▶ DATA SECTION
----
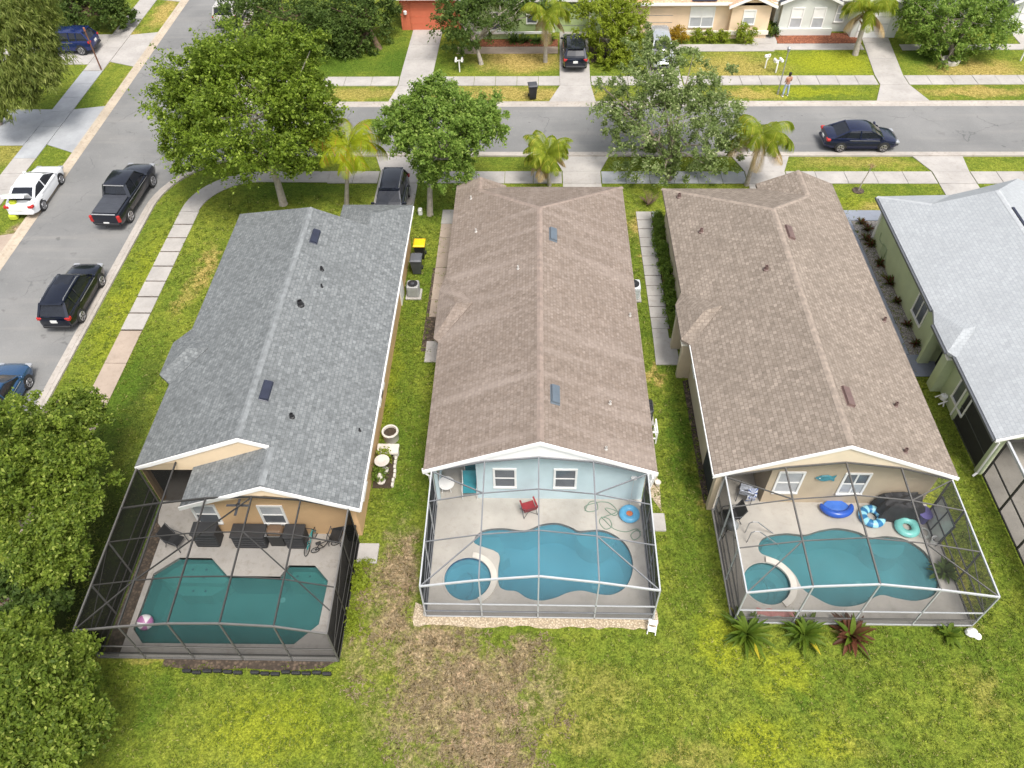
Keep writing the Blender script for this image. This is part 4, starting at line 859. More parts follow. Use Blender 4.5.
MB().add([(19.62, 11, 2.5), (19.62, 20.1, 2.5), (21.8, 20.1, 3.1), (21.8, 11, 3.1)], [(0, 1, 2, 3)]).build('roof_screen', SC_R, b4, world=True)
MB().add([(28, 11, 3.1), (28, 20.1, 3.1), (21.8, 20.1, 3.1), (21.8, 11, 3.1)], [(0, 1, 2, 3)]).build('roof_screen', SC_R, b4, world=True)

# ------------------------------------------------------------------ things on the patios
TURQ = mat('turquoise_sling', (.03, .25, .30), .7, .1); CLOTH_R = mat('red_canvas', (.26, .018, .025), .8, .15, 6); RATTAN = mat('black_rattan', (.022, .022, .025), .7, .3, 14, bump=.01); STEEL = mat('brushed_steel', (.45, .45, .46), .3, .1, metal=.7)
HOSE = mat('green_hose', (.16, .24, .18), .6, .1); BLUE_F = mat('royal_blue_vinyl', (.012, .08, .42), .25, .12); AQUA_F = mat('aqua_vinyl', (.04, .34, .46), .3, .15); MINT_F = mat('mint_vinyl', (.16, .46, .42), .3, .15)
def stripes(name, a, b_, sc, axis='ang'):
    x = NB(name); sep = x.n('ShaderNodeSeparateXYZ'); x.t.links.new(x.tc.outputs['Object'], sep.inputs[0])
    ang = x.math('ARCTAN2', sep.outputs[1], sep.outputs[0]); w_ = x.math('SINE', x.math('MULTIPLY', ang, sc))
    return x.fin(x.mix(x.mapr(w_, .05, .15), a, b_), .35)
def ring_float(label, cat, c, r0, r1, m, name='swim_ring', tilt=0.):
    b = MB(); n = 32; mm = 10; rings = []
    for i in range(n+1):
        a = 2*math.pi*i/n; rings.append([((r0+r1*math.cos(q))*math.cos(a), (r0+r1*math.cos(q))*math.sin(a), r1*.8*math.sin(q)+r1*.8) for q in [2*math.pi*k/mm for k in range(mm)]])
    b.loft(rings); t = b.build(name, m, loc=c, smooth=True); t.rotation_euler = (tilt, 0, 0); return tag(t, label, cat)
# middle patio
t = thing('side_table', 'small round white table on the patio by the pale blue wall', 'table', (-3.62, 19.15, .1))
MB().lathe([(.02, .40), (.33, .40), (.35, .42), (.35, .44), (.02, .445)], n=24).build('tabletop', WHITE, t)
for a in (45, 135, 225, 315): MB().tube([(.22*math.cos(R(a)), .22*math.sin(R(a)), .4), (.27*math.cos(R(a)), .27*math.sin(R(a)), 0)], .018, 6).build('leg', WHITE, t)
def patio_chair(label, loc, rz, m, fm, w=.62, group=None, low=False):
    t = thing('patio_chair', label, 'chair', loc, rz, group); b = MB()
    b.loft([[(-w/2+.03, -.28, .40), (w/2-.03, -.28, .40), (w/2-.03, -.28, .42), (-w/2+.03, -.28, .42)], [(-w/2+.03, .0, .37), (w/2-.03, .0, .37), (w/2-.03, .0, .39), (-w/2+.03, .0, .39)], [(-w/2+.03, .25, .38), (w/2-.03, .25, .38), (w/2-.03, .25, .40), (-w/2+.03, .25, .40)]], caps=True).build('seat', m, t)
    b = MB(); b.loft([[(-w/2+.03, .25, .40), (w/2-.03, .25, .40), (w/2-.03, .28, .40), (-w/2+.03, .28, .40)], [(-w/2+.03, .48, .98), (w/2-.03, .48, .98), (w/2-.03, .51, .97), (-w/2+.03, .51, .97)]], caps=True).build('backrest', m, t)
    for sx in (-1, 1):
        x = sx*w/2
        MB().tube([(x, -.32, 0), (x, -.30, .58), (x, -.25, .62), (x, .25, .60), (x, .33, .62)], .018, 6).build('armrest', fm, t)
        MB().tube([(x, .42, 0), (x, .24, .38), (x, .50, 1.0)], .018, 6).build('back_frame', fm, t)
    return t
patio_chair('turquoise sling chair nearest the back wall of the pale blue house', (-2.55, 19.75, .1), R(6), TURQ, WHITE)
patio_chair('turquoise sling chair in front of its twin by the middle patio recess', (-2.6, 18.95, .1), R(2), TURQ, WHITE)
t = thing('folding_chair', 'dark red folding camp chair alone in the middle of the patio', 'chair', (-.08, 18.05, .1), R(200))
b = MB(); b.add([(-.27, -.2, .44), (.27, -.2, .44), (.25, .22, .38), (-.25, .22, .38), (-.27, -.2, .42), (.27, -.2, .42), (.25, .22, .36), (-.25, .22, .36)], [(0, 1, 2, 3), (7, 6, 5, 4), (0, 4, 5, 1), (1, 5, 6, 2), (2, 6, 7, 3), (3, 7, 4, 0)]); b.build('seat', CLOTH_R, t)
b = MB(); b.add([(-.27, .22, .38), (.27, .22, .38), (.30, .42, .92), (-.30, .42, .92), (-.27, .25, .38), (.27, .25, .38), (.30, .45, .92), (-.30, .45, .92)], [(0, 1, 2, 3), (7, 6, 5, 4), (0, 4, 5, 1), (1, 5, 6, 2), (2, 6, 7, 3), (3, 7, 4, 0)]); b.build('backrest', CLOTH_R, t)
for sx in (-1, 1):
    MB().bar((sx*.29, -.25, .62), (sx*.29, .3, .62), .07, .02).build('armrest', CLOTH_R, t)
    MB().tube([(sx*.30, -.25, 0), (sx*.30, .44, .92)], .012, 6).build('leg', DGREY, t); MB().tube([(sx*.30, .3, 0), (sx*.29, -.25, .62)], .012, 6).build('leg', DGREY, t)
MB().tube([(-.3, -.24, .02), (.3, .28, .02)], .012, 6).build('crossbar', DGREY, t); MB().tube([(.3, -.24, .02), (-.3, .28, .02)], .012, 6).build('crossbar', DGREY, t)
pts = []
for (x, y) in [(640, 295), (655, 265), (680, 262), (685, 290), (650, 298), (640, 280), (668, 268), (700, 262), (735, 270), (760, 300), (745, 312), (715, 290), (725, 285), (755, 300), (700, 322), (695, 340), (715, 362), (738, 352), (728, 325), (700, 318), (712, 330), (745, 360), (790, 372), (830, 362), (842, 385), (820, 402), (808, 385), (825, 368), (848, 372)]:
    p = Zm(x, y, .125); pts.append((p[0], p[1], .118+.012*((len(pts) % 3)-1)))
sp = []
for i in range(len(pts)-1):
    P0, P1, P2, P3 = (Vector(pts[max(0, min(len(pts)-1, i+k))]) for k in (-1, 0, 1, 2))
    for q in range(5):
        tt = q/5; sp.append(.5*((2*P1)+(P2-P0)*tt+(2*P0-5*P1+4*P2-P3)*tt*tt+(3*P1-P0-3*P2+P3)*tt**3))
tag(MB().tube(sp, .018, 6).build('garden_hose', HOSE), 'thin green garden hose lying in loose loops on the middle patio', 'hose')
ring_float('pale blue round float with an orange centre on the middle patio', 'pool float', (4.15, 17.9, .1), .28, .16, mat('light_blue_vinyl', (.10, .36, .58), .35, .12))
b = MB(); b.lathe([(.01, .05), (.16, .06), (.2, .12), (.13, .17), (.01, .18)], n=14); tag(b.build('toy_fish', mat('orange_vinyl', (.6, .17, .06), .4, .2, 8), loc=(4.15, 17.9, .1), smooth=True), 'small orange toy lying in the centre of the pale blue float', 'toy')
t = thing('pool_pole', 'thin pole with a small net leaning on the pale blue wall', 'pool net', (4.2, 18.62, .1)); MB().tube([(0, -.25, 0), (.05, 0, 1.7)], .012, 6).build('pole', ALU, t); MB().lathe([(.12, 0), (.13, .02), (.12, .04)], (.05, 0, 1.7), 12).build('net_hoop', WHITE, t)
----
▶ STATED GOAL
Except for the pictures, give all the material above again verbatim.

▶ EXPECTED OUTPUT
Keep writing the Blender script for this image. This is part 4, starting at line 859. More parts follow. Use Blender 4.5.
MB().add([(19.62, 11, 2.5), (19.62, 20.1, 2.5), (21.8, 20.1, 3.1), (21.8, 11, 3.1)], [(0, 1, 2, 3)]).build('roof_screen', SC_R, b4, world=True)
MB().add([(28, 11, 3.1), (28, 20.1, 3.1), (21.8, 20.1, 3.1), (21.8, 11, 3.1)], [(0, 1, 2, 3)]).build('roof_screen', SC_R, b4, world=True)

# ------------------------------------------------------------------ things on the patios
TURQ = mat('turquoise_sling', (.03, .25, .30), .7, .1); CLOTH_R = mat('red_canvas', (.26, .018, .025), .8, .15, 6); RATTAN = mat('black_rattan', (.022, .022, .025), .7, .3, 14, bump=.01); STEEL = mat('brushed_steel', (.45, .45, .46), .3, .1, metal=.7)
HOSE = mat('green_hose', (.16, .24, .18), .6, .1); BLUE_F = mat('royal_blue_vinyl', (.012, .08, .42), .25, .12); AQUA_F = mat('aqua_vinyl', (.04, .34, .46), .3, .15); MINT_F = mat('mint_vinyl', (.16, .46, .42), .3, .15)
def stripes(name, a, b_, sc, axis='ang'):
    x = NB(name); sep = x.n('ShaderNodeSeparateXYZ'); x.t.links.new(x.tc.outputs['Object'], sep.inputs[0])
    ang = x.math('ARCTAN2', sep.outputs[1], sep.outputs[0]); w_ = x.math('SINE', x.math('MULTIPLY', ang, sc))
    return x.fin(x.mix(x.mapr(w_, .05, .15), a, b_), .35)
def ring_float(label, cat, c, r0, r1, m, name='swim_ring', tilt=0.):
    b = MB(); n = 32; mm = 10; rings = []
    for i in range(n+1):
        a = 2*math.pi*i/n; rings.append([((r0+r1*math.cos(q))*math.cos(a), (r0+r1*math.cos(q))*math.sin(a), r1*.8*math.sin(q)+r1*.8) for q in [2*math.pi*k/mm for k in range(mm)]])
    b.loft(rings); t = b.build(name, m, loc=c, smooth=True); t.rotation_euler = (tilt, 0, 0); return tag(t, label, cat)
# middle patio
t = thing('side_table', 'small round white table on the patio by the pale blue wall', 'table', (-3.62, 19.15, .1))
MB().lathe([(.02, .40), (.33, .40), (.35, .42), (.35, .44), (.02, .445)], n=24).build('tabletop', WHITE, t)
for a in (45, 135, 225, 315): MB().tube([(.22*math.cos(R(a)), .22*math.sin(R(a)), .4), (.27*math.cos(R(a)), .27*math.sin(R(a)), 0)], .018, 6).build('leg', WHITE, t)
def patio_chair(label, loc, rz, m, fm, w=.62, group=None, low=False):
    t = thing('patio_chair', label, 'chair', loc, rz, group); b = MB()
    b.loft([[(-w/2+.03, -.28, .40), (w/2-.03, -.28, .40), (w/2-.03, -.28, .42), (-w/2+.03, -.28, .42)], [(-w/2+.03, .0, .37), (w/2-.03, .0, .37), (w/2-.03, .0, .39), (-w/2+.03, .0, .39)], [(-w/2+.03, .25, .38), (w/2-.03, .25, .38), (w/2-.03, .25, .40), (-w/2+.03, .25, .40)]], caps=True).build('seat', m, t)
    b = MB(); b.loft([[(-w/2+.03, .25, .40), (w/2-.03, .25, .40), (w/2-.03, .28, .40), (-w/2+.03, .28, .40)], [(-w/2+.03, .48, .98), (w/2-.03, .48, .98), (w/2-.03, .51, .97), (-w/2+.03, .51, .97)]], caps=True).build('backrest', m, t)
    for sx in (-1, 1):
        x = sx*w/2
        MB().tube([(x, -.32, 0), (x, -.30, .58), (x, -.25, .62), (x, .25, .60), (x, .33, .62)], .018, 6).build('armrest', fm, t)
        MB().tube([(x, .42, 0), (x, .24, .38), (x, .50, 1.0)], .018, 6).build('back_frame', fm, t)
    return t
patio_chair('turquoise sling chair nearest the back wall of the pale blue house', (-2.55, 19.75, .1), R(6), TURQ, WHITE)
patio_chair('turquoise sling chair in front of its twin by the middle patio recess', (-2.6, 18.95, .1), R(2), TURQ, WHITE)
t = thing('folding_chair', 'dark red folding camp chair alone in the middle of the patio', 'chair', (-.08, 18.05, .1), R(200))
b = MB(); b.add([(-.27, -.2, .44), (.27, -.2, .44), (.25, .22, .38), (-.25, .22, .38), (-.27, -.2, .42), (.27, -.2, .42), (.25, .22, .36), (-.25, .22, .36)], [(0, 1, 2, 3), (7, 6, 5, 4), (0, 4, 5, 1), (1, 5, 6, 2), (2, 6, 7, 3), (3, 7, 4, 0)]); b.build('seat', CLOTH_R, t)
b = MB(); b.add([(-.27, .22, .38), (.27, .22, .38), (.30, .42, .92), (-.30, .42, .92), (-.27, .25, .38), (.27, .25, .38), (.30, .45, .92), (-.30, .45, .92)], [(0, 1, 2, 3), (7, 6, 5, 4), (0, 4, 5, 1), (1, 5, 6, 2), (2, 6, 7, 3), (3, 7, 4, 0)]); b.build('backrest', CLOTH_R, t)
for sx in (-1, 1):
    MB().bar((sx*.29, -.25, .62), (sx*.29, .3, .62), .07, .02).build('armrest', CLOTH_R, t)
    MB().tube([(sx*.30, -.25, 0), (sx*.30, .44, .92)], .012, 6).build('leg', DGREY, t); MB().tube([(sx*.30, .3, 0), (sx*.29, -.25, .62)], .012, 6).build('leg', DGREY, t)
MB().tube([(-.3, -.24, .02), (.3, .28, .02)], .012, 6).build('crossbar', DGREY, t); MB().tube([(.3, -.24, .02), (-.3, .28, .02)], .012, 6).build('crossbar', DGREY, t)
pts = []
for (x, y) in [(640, 295), (655, 265), (680, 262), (685, 290), (650, 298), (640, 280), (668, 268), (700, 262), (735, 270), (760, 300), (745, 312), (715, 290), (725, 285), (755, 300), (700, 322), (695, 340), (715, 362), (738, 352), (728, 325), (700, 318), (712, 330), (745, 360), (790, 372), (830, 362), (842, 385), (820, 402), (808, 385), (825, 368), (848, 372)]:
    p = Zm(x, y, .125); pts.append((p[0], p[1], .118+.012*((len(pts) % 3)-1)))
sp = []
for i in range(len(pts)-1):
    P0, P1, P2, P3 = (Vector(pts[max(0, min(len(pts)-1, i+k))]) for k in (-1, 0, 1, 2))
    for q in range(5):
        tt = q/5; sp.append(.5*((2*P1)+(P2-P0)*tt+(2*P0-5*P1+4*P2-P3)*tt*tt+(3*P1-P0-3*P2+P3)*tt**3))
tag(MB().tube(sp, .018, 6).build('garden_hose', HOSE), 'thin green garden hose lying in loose loops on the middle patio', 'hose')
ring_float('pale blue round float with an orange centre on the middle patio', 'pool float', (4.15, 17.9, .1), .28, .16, mat('light_blue_vinyl', (.10, .36, .58), .35, .12))
b = MB(); b.lathe([(.01, .05), (.16, .06), (.2, .12), (.13, .17), (.01, .18)], n=14); tag(b.build('toy_fish', mat('orange_vinyl', (.6, .17, .06), .4, .2, 8), loc=(4.15, 17.9, .1), smooth=True), 'small orange toy lying in the centre of the pale blue float', 'toy')
t = thing('pool_pole', 'thin pole with a small net leaning on the pale blue wall', 'pool net', (4.2, 18.62, .1)); MB().tube([(0, -.25, 0), (.05, 0, 1.7)], .012, 6).build('pole', ALU, t); MB().lathe([(.12, 0), (.13, .02), (.12, .04)], (.05, 0, 1.7), 12).build('net_hoop', WHITE, t)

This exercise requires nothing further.